Vietnamese Prime Minister Nguyen Tan
Dung has said his government will consider taking legal action against China to
resolve the dispute. In March, the Philippines
submitted a case to an arbitration tribunal in The Hague,
challenging China's claims
in the East Sea.
On July 10, the divided and partisan
US Senate unanimously passed a resolution which, among other things, urged China to withdraw its oil rig from Vietnamese
waters--a move welcomed by both Vietnam
and the Philippines.
China has
bristled at the US's
strategic “pivot” towards the region, blaming it for aggravating an already
tense situation. Japan, America’s treaty ally which remains embroiled
in its own dispute with China
over ownership of islands in the East China Sea, recently ramped up economic
and strategic engagement with Hanoi.
By removing the oil rig ahead of
schedule, China may have
proven that it can act with impunity--sowing seeds of doubt in the region
about America's
reliability as an ally, analysts say.
“China
was also posing two questions to Vietnam:
even as you move closer to the US,
do you really think that Washington
is going to help you defend your claims? Surely it is better to negotiate a
solution directly with us?” said Ian Storey, a senior fellow at the Institute of Southeast
Asian Studies in Singapore.
Brewing tensions
Beijing routinely
outlines the scope of its territorial claims by referring to maps featuring a
nine-dashed line--a demarcation that takes in about 90 percent of the 3.5
million square kilometer East
Sea.
Chinese maps featuring the line have
been emphatically rejected by international geographers. Moreover, the maps
fly in the face of competing claims by four members of the Association of
Southeast Asian Nations (ASEAN) --namely Vietnam,
the Philippines, Malaysia and Brunei.
In late June, Beijing
unveiled a new official map that portrayed these contested islets, shoals and
waters as integral parts of China’s
territorial limits. In recent weeks, China dispatched three more oil rigs
across the East Sea, while ramping up a number of land reclamation projects
on small islands in the Spratly Islands (also part of the East Sea), where it
plans to build airstrips and other long-term facilities.

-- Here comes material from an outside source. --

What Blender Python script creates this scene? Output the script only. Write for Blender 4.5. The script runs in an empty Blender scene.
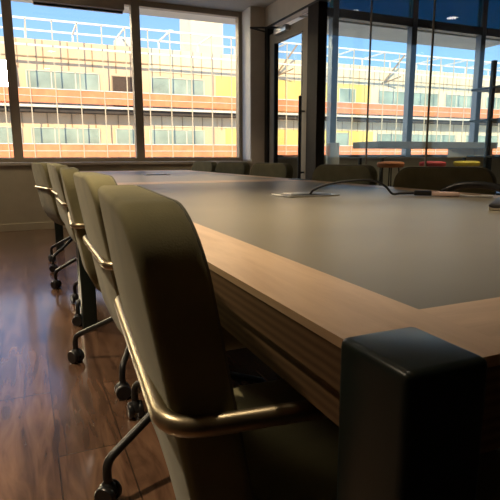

The removal of the oil rig from
Vietnamese waters occurred a day after US President Barack Obama called his
Chinese counterpart Xi Jinping to talk about what the White House called the
“important progress” at recent meetings between the two countries in Beijing.
The telephone call took place less
than a week after the Senate passed its resolution, which has been disdained
by several analysts as a toothless but destabilizing wrench thrown into an
already tense situation.
China was also
posing two questions to Vietnam:
even as you move closer to the US,
do you really think that Washington
is going to help you defend your claims? Surely it is better to negotiate a
solution directly with us?” -- Ian Storey, a senior fellow at the
Institute of Southeast Asian Studies in Singapore
Analysts say that given the Chinese
policymaking process, it would be surprising that a single event (either the
presidential telephone call or the Senate resolution) could change China’s
policy course.
“It may have been an influence, but
a small one,” said Zachary Abuza, a Washington-based Asia
analyst. “I think the Chinese know that it is a resolution only from a
Congress that tends to be very anti-Chinese in general. They assume that the
Obama administration has no stomach for escalating the conflict with Beijing,” he said.
Although the crisis appears over for
the moment and PM Nguyen Tan Dung has demanded that China not send any more rigs into
Vietnamese waters, most expect the oil rigs will be back, either later this
year or next year, prompting another round of tensions between Hanoi and Beijing.
“In the meantime, Vietnam’s leaders will have to re-examine
their policy towards their giant northern neighbor and how best to deal with
a stronger, more confident and more assertive China,” Storey said.